As stated in the Request, law enforcement authorities have variously ascribed such killings to love triangles or feuds or rivalries between drug gangs and criminal organizations, and were not connected to the WoD. While true in some cases, a significant number of these killings appear to be directly connected to the WoD, based on apparent links between the perpetrators and law enforcement, the profile of the victims, the motives for the killings, and the generally consistent types of modus operandi employed by the perpetrators. Some of the participants in the killings have come forward to say they were hired by police to carry out WoD killings. Further, some killings attributed to unknown assailants appear to have been committed directly by members of law enforcement in plain clothes who took measures to make the killings appear as having been perpetrated by private actors.

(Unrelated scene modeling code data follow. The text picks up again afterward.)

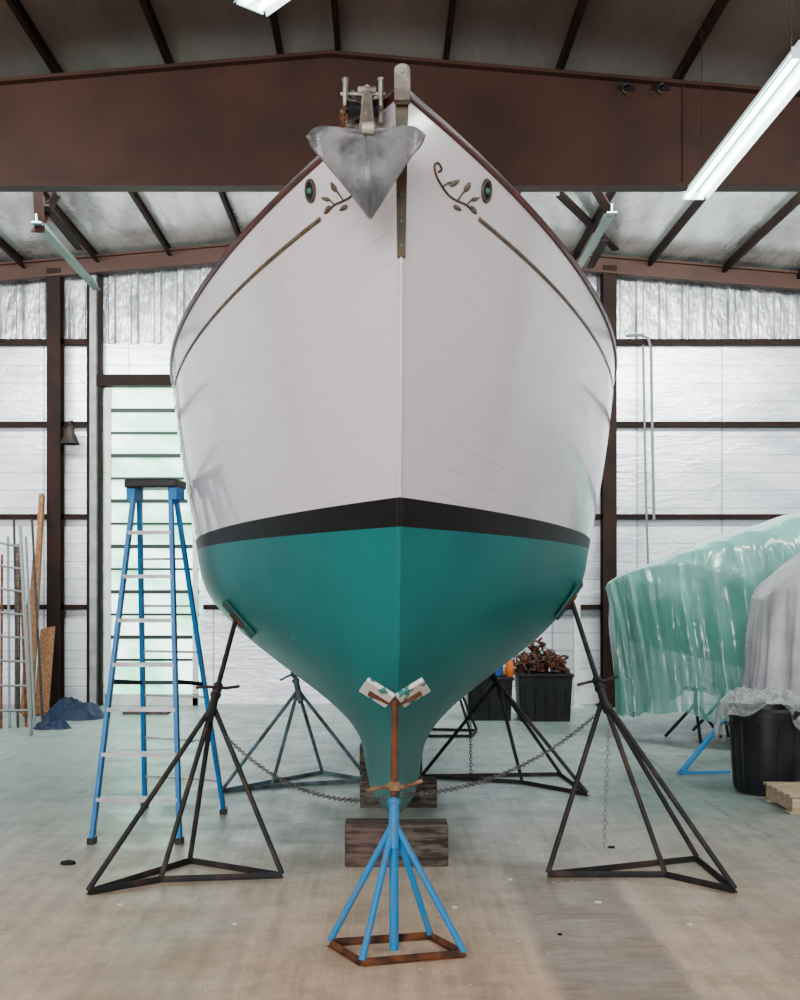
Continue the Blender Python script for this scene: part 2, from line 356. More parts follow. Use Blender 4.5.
def zat(py): return CH+(HY-py)*WY/F
for i,py in enumerate((343,425,517,607)):
    for a,b in((-9,-4.2),(-2.55,9)):
        MB().box(((a+b)/2,WY-.04,zat(py)),(b-a,.14,.07)).obj('wall_girt','brownd',label='dark red horizontal steel wall girt',cat='steel beam',group='horizontal wall girts',smooth=False)
for px in(53.5,610):
    X=(px-HX)*(WY-.3)/F
    c=MB(); h=ROOF(X)
    c.box((X,WY-.30,h/2),(.19,.02,h)).box((X,WY-.10,h/2),(.19,.02,h)).box((X,WY-.2,h/2),(.02,.2,h)).box((X,WY-.2,.015),(.3,.34,.03))
    c.obj('steel_column','brownd',label='dark red steel building column against the wall',cat='steel column',group='building columns',smooth=False)
for X in(-8.7,8.7):
    c=MB(); h=5.7
    c.box((X,9.9,h/2),(.2,.02,h)).box((X,10.2,h/2),(.2,.02,h)).box((X,10.05,h/2),(.02,.3,h))
    c.obj('steel_column','brown',label='dark red steel frame column at side wall',cat='steel column',group='building columns',smooth=False)
def rafter(y,bot,tag_,flange=.24,dep=None,m='brown',up=0):
    r=MB(); xs=[-8.9,-4,-.47,4,8.9]
    top=[(x,ROOF(x)+up) for x in xs]
    bt=[(x,(bot if dep is None else ROOF(x)+up-dep)) for x in xs]
    r.prism(top+bt[::-1],y,y+.03)
    for A in(top,bt):
        for (x0,z0),(x1,z1) in zip(A[:-1],A[1:]): r.beam((x0,y,z0),(x1,y,z1),flange,.03)
    if dep is None:
        for x in(-6,2.75,6): r.box((x,y-.012,(bot+ROOF(x))/2),(.012,.022,ROOF(x)-bot))
    r.obj('roof_rafter',m,label=tag_,cat='steel beam',group='roof rafters',smooth=False)
rafter(10.05,5.33,'deep dark red steel roof rafter',.16)
rafter(15.5,0,'dark red steel rafter against the end wall',.12,.22,up=.12)
for X in(-8.2,-7.15,-6.1,-5.05,-4.02,-3.0,-1.97,-.95,-.42,.57,1.62,2.7,3.75,4.8,5.85,6.9,7.95):
    z=ROOF(X)+.095
    p=MB(); p.box((X,4,z),(.015,24,.11)); p.box((X+.018,4,z-.05),(.045,24,.012)); p.box((X+.018,4,z+.05),(.045,24,.012))
    p.obj('roof_purlin','brownd',label='thin dark red roof purlin',cat='steel beam',group='roof purlins',smooth=False)
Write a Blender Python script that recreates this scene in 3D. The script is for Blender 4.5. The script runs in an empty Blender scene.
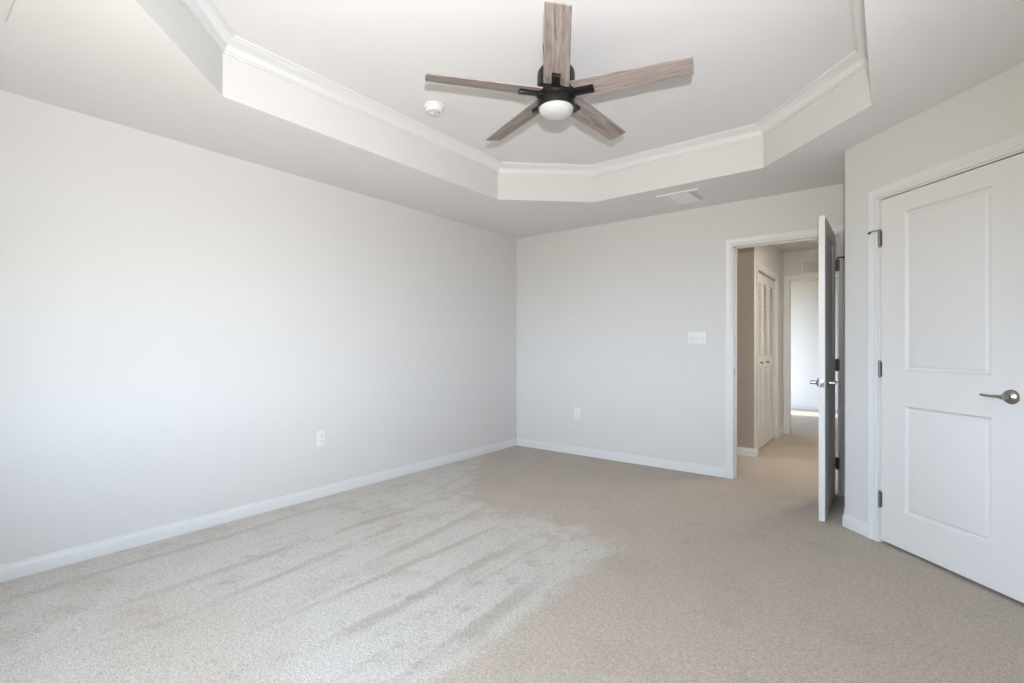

Bensouda alleges that there is consistency in the relevant killings, that the targeted victims were civilians suspected of being connected to illegal drug activities, including persons on drug watch lists, persons who had been publicly identified as drug personalities, and that those who had previously surrendered to the authorities as part of Operation Tokhang. In fact, an examination of extant information illustrates that the examples of extrajudicial killings and related violence above discussed are the rule rather than the exceptions. They appear to be a defining characteristic of the national WoD campaign, which has affected nearly every corner of the country, spanned a number of years, and appears to implicate the highest levels of Philippine law enforcement and government.

There is abundant evidence that would yield the conclusion that there was (and is) a conspiracy in the Philippines to commit crimes against humanity. There is also solid proof that this conspiracy includes officials at the highest levels of government. This is why the investigation requested by the ICC Prosecutor must be granted by the ICC pre-trial chamber.